Kim Hosts Reconciliation Dinner With DJs Aides
By Lee Tae-hoon
Staff Reporter
Former President Kim Young-sam and his followers met with the long-time aides of the late President Kim Dae-jung in Seoul in what appeared to be a reconciliation dinner, Thursday.
Kim Young-sam, who served as president from 1993 to 1998, proposed having a reconciliatory gathering on Aug. 26, several days after Kim Dae-jung, president from 1998 to 2003, died.
However, Kim Dae-jung's followers postponed the meeting, saying it would be inappropriate to hold such a meeting during the mourning period.

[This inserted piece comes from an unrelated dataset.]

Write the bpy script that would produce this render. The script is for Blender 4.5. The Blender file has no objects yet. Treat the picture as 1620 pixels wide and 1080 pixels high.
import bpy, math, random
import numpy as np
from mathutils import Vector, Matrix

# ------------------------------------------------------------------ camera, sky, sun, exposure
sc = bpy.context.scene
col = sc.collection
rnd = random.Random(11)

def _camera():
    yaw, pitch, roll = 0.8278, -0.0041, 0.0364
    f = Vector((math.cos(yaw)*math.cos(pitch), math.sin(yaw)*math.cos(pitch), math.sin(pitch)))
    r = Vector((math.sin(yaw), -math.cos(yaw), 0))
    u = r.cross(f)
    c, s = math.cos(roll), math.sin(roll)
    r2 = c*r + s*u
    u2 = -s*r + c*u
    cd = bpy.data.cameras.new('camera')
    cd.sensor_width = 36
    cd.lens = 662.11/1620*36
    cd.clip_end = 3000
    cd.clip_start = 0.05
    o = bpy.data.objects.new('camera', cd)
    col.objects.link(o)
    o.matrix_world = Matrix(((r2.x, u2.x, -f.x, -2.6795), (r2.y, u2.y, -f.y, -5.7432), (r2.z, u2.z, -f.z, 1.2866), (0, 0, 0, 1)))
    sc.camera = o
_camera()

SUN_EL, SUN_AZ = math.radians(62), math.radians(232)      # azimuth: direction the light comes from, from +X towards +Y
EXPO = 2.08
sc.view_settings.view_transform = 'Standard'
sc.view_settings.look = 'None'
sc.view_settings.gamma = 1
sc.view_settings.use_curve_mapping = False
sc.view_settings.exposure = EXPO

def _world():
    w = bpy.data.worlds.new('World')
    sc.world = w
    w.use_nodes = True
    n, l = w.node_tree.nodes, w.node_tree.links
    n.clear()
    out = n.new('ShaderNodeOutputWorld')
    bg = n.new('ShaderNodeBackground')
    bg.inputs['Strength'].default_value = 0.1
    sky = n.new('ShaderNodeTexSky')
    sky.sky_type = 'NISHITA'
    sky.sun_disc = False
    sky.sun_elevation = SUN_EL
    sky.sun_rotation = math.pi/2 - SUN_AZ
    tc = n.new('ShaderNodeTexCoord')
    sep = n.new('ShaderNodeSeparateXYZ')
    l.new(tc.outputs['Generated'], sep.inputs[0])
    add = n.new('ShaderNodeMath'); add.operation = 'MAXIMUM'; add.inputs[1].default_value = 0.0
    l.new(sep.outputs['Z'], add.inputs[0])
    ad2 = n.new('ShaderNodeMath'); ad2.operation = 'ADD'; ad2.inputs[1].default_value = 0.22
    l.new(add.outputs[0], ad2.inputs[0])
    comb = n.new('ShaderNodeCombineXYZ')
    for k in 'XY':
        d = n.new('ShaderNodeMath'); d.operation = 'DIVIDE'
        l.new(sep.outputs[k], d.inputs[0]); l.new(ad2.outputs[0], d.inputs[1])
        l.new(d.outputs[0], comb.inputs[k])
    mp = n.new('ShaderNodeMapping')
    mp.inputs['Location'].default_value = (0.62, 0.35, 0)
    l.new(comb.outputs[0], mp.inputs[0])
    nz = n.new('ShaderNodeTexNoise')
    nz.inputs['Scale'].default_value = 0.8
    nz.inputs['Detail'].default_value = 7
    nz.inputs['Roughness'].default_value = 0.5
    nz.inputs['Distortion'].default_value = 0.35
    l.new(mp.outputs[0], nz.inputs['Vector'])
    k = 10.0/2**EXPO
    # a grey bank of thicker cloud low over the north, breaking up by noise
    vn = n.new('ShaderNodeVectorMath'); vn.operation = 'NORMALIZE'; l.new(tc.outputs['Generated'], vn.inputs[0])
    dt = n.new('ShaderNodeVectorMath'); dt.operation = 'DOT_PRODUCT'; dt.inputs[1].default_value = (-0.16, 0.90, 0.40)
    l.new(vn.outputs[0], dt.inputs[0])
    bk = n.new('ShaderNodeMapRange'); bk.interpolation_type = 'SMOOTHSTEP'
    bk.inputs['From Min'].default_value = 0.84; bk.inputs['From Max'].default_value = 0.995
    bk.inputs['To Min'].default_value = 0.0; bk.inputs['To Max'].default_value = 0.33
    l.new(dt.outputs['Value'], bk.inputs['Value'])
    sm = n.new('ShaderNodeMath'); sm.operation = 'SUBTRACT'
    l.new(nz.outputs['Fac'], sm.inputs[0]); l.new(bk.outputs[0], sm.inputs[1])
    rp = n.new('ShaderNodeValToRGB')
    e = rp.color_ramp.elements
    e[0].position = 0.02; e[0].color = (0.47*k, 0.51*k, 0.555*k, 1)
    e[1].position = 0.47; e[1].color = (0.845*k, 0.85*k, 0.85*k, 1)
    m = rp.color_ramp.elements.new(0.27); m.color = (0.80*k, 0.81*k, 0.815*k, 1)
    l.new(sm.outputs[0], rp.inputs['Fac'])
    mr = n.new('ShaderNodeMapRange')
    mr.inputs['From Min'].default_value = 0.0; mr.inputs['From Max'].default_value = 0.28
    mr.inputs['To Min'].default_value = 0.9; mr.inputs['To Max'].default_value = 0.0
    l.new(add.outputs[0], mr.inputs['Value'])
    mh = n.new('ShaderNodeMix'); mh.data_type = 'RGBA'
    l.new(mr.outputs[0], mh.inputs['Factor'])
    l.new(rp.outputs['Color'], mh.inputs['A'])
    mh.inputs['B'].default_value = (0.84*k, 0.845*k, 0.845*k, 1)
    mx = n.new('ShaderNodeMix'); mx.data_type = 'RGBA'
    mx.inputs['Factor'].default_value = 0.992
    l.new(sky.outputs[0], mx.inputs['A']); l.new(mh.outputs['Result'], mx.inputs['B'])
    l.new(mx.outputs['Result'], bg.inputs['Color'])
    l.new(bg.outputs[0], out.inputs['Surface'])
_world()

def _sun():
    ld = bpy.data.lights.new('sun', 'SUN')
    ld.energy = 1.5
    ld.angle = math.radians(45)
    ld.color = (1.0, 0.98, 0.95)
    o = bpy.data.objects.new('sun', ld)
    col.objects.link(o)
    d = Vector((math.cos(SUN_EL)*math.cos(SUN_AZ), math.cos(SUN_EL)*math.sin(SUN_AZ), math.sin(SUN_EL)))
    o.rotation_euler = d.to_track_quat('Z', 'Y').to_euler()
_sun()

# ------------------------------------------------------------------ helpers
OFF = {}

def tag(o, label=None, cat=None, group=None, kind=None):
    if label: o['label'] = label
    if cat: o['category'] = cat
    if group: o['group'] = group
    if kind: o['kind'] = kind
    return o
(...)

Some 100 political heavyweights, who led the nation's pro-democracy movement in the 1980s, attended the dinner meeting.
Participants belonging to the Kim Young-sam faction included Rep. Kim Moo-sung of the governing Grand National Party; Kim Deog-ryong, special presidential adviser on national unity; Park Kwan-yong, former National Assembly speaker; and Choi Hyung-woo, former minister of home affairs and the leader's former right-hand man.
On Kim Dae-jung's side, former lawmakers Kwon Roh-kap, Han Hwa-kap, Han Kwang-ok and Kim Ok-doo attended the event.
Also attending the meeting were Kim Hyun-chul, son of Kim Young-sam, and Kim Hong-up, son of the late Kim.
The relationship between the two Kims took a dramatic turn in 1987, when the archrivals had to decide which of them would represent the democratic forces to fight against the old guard in the presidential election.
The then President Chun Doo-hwan handpicked Roh Tae-woo, his classmate at the Korean Military Academy, as presidential candidate for the now-defunct Democratic Justice Party, triggering massive anti-government, pro-democracy protests nationwide.
To help calm the protests, Roh promised political reform, particularly the election of a president by direct voting.
The majority favored the opposition. But the two Kims ended up splitting the vote, allowing Roh to be elected president.
Roh backed Chun's coup on Dec. 12, 1979, by mobilizing his infantry division from a frontline area to Seoul, after former President Park Chung-hee, who took power in a 1961 military coup, was assassinated by Kim Jae-kyu, the nation's spy chief, on Oct. 26, the same year.
In 1998, Kim Young-sam labeled Kim Dae-jung a "communist" after his son Kim Hyun-chul was imprisoned for corruption.